La sua famiglia ha gestito lo storico Esperia dal 1933 al 1969. Alberto Surrentino con pellicole e proiettori c'è cresciuto, ma la svolta arriva a nove anni quando è stato conquistato dal concetto stesso di far vedere un film. A pochi giorni dall'evento organizzato da Cinestudio - di cui è socio - e CTzen, l'amarcord agrodolce di chi è rimasto folgorato dalla settima arte
Cartoni, arene e macchine da presa L’amarcord di un pazzo per il cinema
Ci sono tanti momenti che mi legano praticamente ad ogni sala di Catania, persino ad alcune che non ho mai vissuto, se non attraverso i ricordi di chi le aveva frequentate. Impossibile non citare il cinema Esperia, che è stato gestito dalla mia famiglia dal 1933 al 1969 ed i cui ricordi sono diventati i miei. Da piccolo poi ricordo con piacere l’Ambasciatori, che era il cinema dove venivano proiettate quasi tutte le produzioni Disney. Ma il vero passaggio chiave è rappresentato dalla visione di Ghostbusters al cinema Ritz nel 1984: è quella la prima volta in cui non vengo portato al cinema, ma scelgo personalmente cosa andare a vedere.
Avevo nove anni e fino a quel momento il cinema era stato per me un passatempo come un altro. Se mi ci portavano ero contento, ma l’iniziativa era sempre presa dagli altri. Non ricordo perché mi venne in testa di andare a vedere quel film, probabilmente ne avevo sentito parlare dai miei compagni di classe. Andai allo spettacolo pomeridiano (che all’epoca era sempre alle 16) in una sala enorme che ricordo gremitissima. Il film mi piacque molto, ma ciò che caratterizzò quel pomeriggio fu una sorta di folgorazione verso il mondo del cinema. Non mi era piaciuto solo il film, era il concetto stesso di proiezione cinematografica che mi aveva conquistato. Dal giorno dopo una mia lettura imprescindibile diventarono i tamburini de La Sicilia, alla ricerca di titoli che potessero interessarmi.

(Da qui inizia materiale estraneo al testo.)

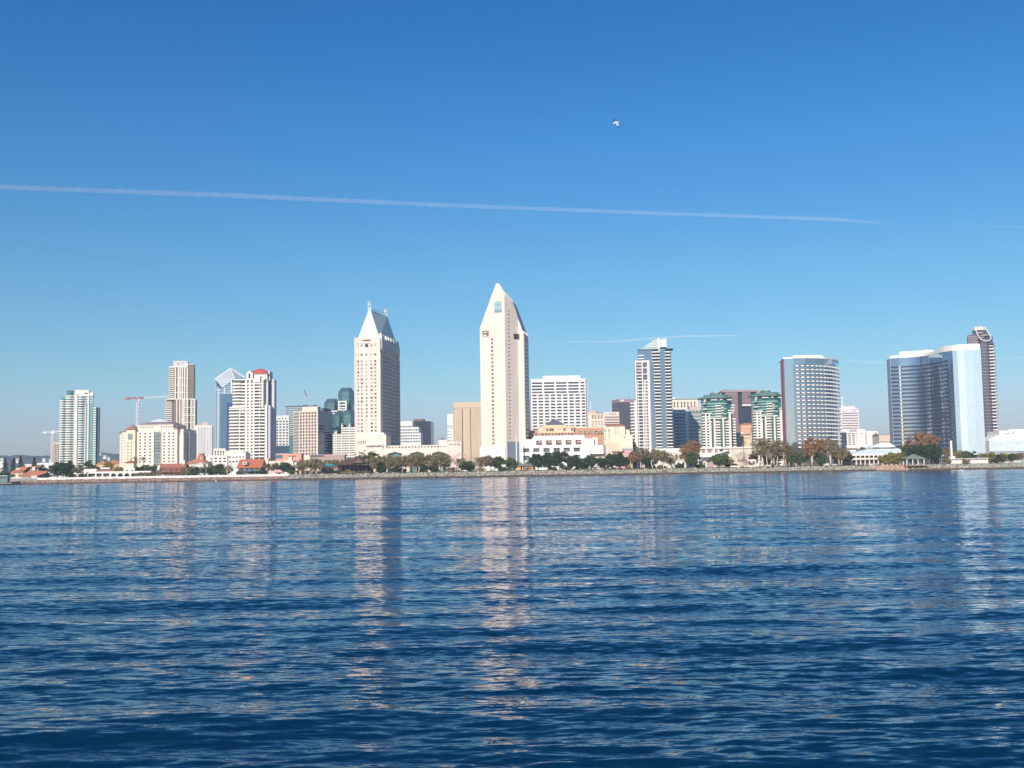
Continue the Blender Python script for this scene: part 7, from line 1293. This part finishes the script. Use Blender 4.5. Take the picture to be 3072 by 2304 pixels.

Ovviamente, non avendo già maturato una cultura cinematografica, alla fine volevo andare a vedere di tutto. E più congeniale a questa mia nuova mania (che aveva lasciato increduli i miei genitori, soprattutto per l’età in cui si era manifestata) era la programmazione delle arene estive e del cinema Alfieri (che all’epoca era cinema di seconda visione e che d’estate faceva una programmazione da arena) in cui il film veniva cambiato ogni giorno. Non solo, ma a differenza di oggi, molto spazio veniva lasciato alla programmazione dei film degli anni passati ed ogni arena aveva i suoi cavalli di battaglia. Ogni estate si sapeva che all’arena Adua si sarebbero potuti vedere i Blues brothers ed Un lupo mannaro americano a Londra, al Miramare c’era una sorta di esclusiva Mel Brooks, con La pazza storia del mondo e Frankestein Junior ed all’Alfieri si poteva assistere alla riproposizione di film come Ghostbusters e Pink Floyd The wall.
Abitando in piazza Lanza, il locale da me più frequentato era l’arena Adua e qualche anno dopo proprio da lì partì la seconda svolta nella mia vita cinematografica. Era il 1991 e chiesi al gestore del cinema, Cosimo Gallina, di potere lavorare in cabina di proiezione. Lui in realtà non aveva bisogno di un operatore, essendo l’arena a gestione familiare e potendo contare sull’aiuto dei figli, ma probabilmente il fatto di avere conosciuto mio nonno ai tempi dell’Esperia, lo indusse a darmi questa possibilità.
In meno di una settimana imparai ad usare perfettamente la macchina di proiezione e quello che era nato solo come hobby costituirà 14 anni dopo la terza svolta: nel settembre del 2005 venni chiamato a sostituire l’operatore dell’arena Argentina che doveva andare in ferie e fui poi richiamato in pianta stabile per la stagione 2006. Due anni dopo ero entrato a far parte della società che gestisce il cinema, acquisendo anche il ruolo di responsabile della programmazione sia dell’arena che del Cinestudio. Il resto poi è storia recente, con l’acquisizione della gestione del King a partire dal 2010, con un bilancio che però all’inizio del terzo anno non potremmo certo definire positivo.